Additionally, the US President’s move would have given agency workers abroad just a 30-day deadline to return to America.

District Court judge Carl Nichols agreed with arguments, made by two government employee associations, that both orders exposed US aid and development workers abroad to unwarranted risk and hardship.

Justice Nichols declined to grant a temporary block on a Trump administration funding freeze that has shut down the six-decade-old agency’s aid and development work around the world, ahead of a fuller court review and arguments on the employees’ case.

The workers associations argue that Mr Trump lacks the authority for his swift dismantling of a six-decade-old aid agency enshrined in congressional legislation.

Crews used duct tape to block out the agency’s name on a sign outside its Washington headquarters on Friday, and a flag was taken down. Someone placed a bouquet of flowers outside the door.

A group of USAID officials speaking to reporters on Friday strongly disputed assertions from secretary of state Marco Rubio that the most essential life-saving programmes abroad were getting waivers to continue.

With all but several hundred staff forced out and funding stopped, the agency has “ceased to exist”, one official on the call said.

The Trump administration and billionaire ally Elon Musk, who is running a budget-cutting Department of Government Efficiency, have targeted USAID hardest so far in an unprecedented challenge of the federal government and many of its programmes.

Ugandan human rights activist Kennedy Pius reads a letter from USAid on his laptop
Ugandan human rights activist Kennedy Pius reads a letter from USAID on his laptop at home in Kampala, Uganda (Hajarah Nalwadda/AP)

The administration told remaining USAID officials on Thursday afternoon that it planned to exempt 297 employees from global leave and furloughs ordered for at least 8,000 staff and contractors, according to USAID officials.

Late that night, a new list was finalised of 611 employees to remain on the job, many of them to manage the return home of thousands of staff, contractors and their families abroad, the officials said. Justice Department lawyer Brett Shumate confirmed the 611 figure in court.

The USAID officials and staff spoke on condition of anonymity due to a Trump administration order barring them from talking publicly.

Some of the remaining staff and contractors, along with an unknown number of 5,000 locally hired employees abroad, would run the few life-saving programmes that the administration says it intends to keep going for now.

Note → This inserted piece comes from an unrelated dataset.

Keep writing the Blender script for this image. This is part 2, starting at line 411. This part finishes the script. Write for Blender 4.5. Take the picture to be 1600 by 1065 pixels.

It was not immediately clear whether the reductions would be permanent or temporary, potentially allowing more workers to return after what the Trump administration says will be a review of which aid and development programmes it wants to resume.

Within the State Department itself, employees fear substantial staff reductions following the deadline for the Trump administration’s offer of financial incentives for federal workers to resign, according to officials who spoke on condition of anonymity for fear of reprisal. A judge temporarily blocked that offer and set a hearing on Monday.

At USAID, among the programmes officials said had not received waivers – 450 million dollars in food grown by US farmers sufficient to feed 36 million people, which was not being paid for or delivered; and water supplies for 1.6 million people displaced by war in Sudan’s Darfur region, which were being cut off without money for fuel to run water pumps in the desert.

Trump USAID
Demonstrators at Capitol Hill in Washington on Wednesday (J Scott Applewhite/AP)

The administration earlier this week gave almost all USAID staff posted overseas 30 days, starting on Friday, to return to the US, with the government paying for their travel and moving costs. Diplomats at embassies asked for waivers allowing more time for some, including families forced to pull their children out of schools mid-year.

In a notice posted on the USAID website late on Thursday, the agency clarified that none of the overseas personnel put on leave would be forced to leave the country where they work. But it said that workers who chose to stay longer than 30 days might have to cover their own expenses unless they received a specific hardship waiver.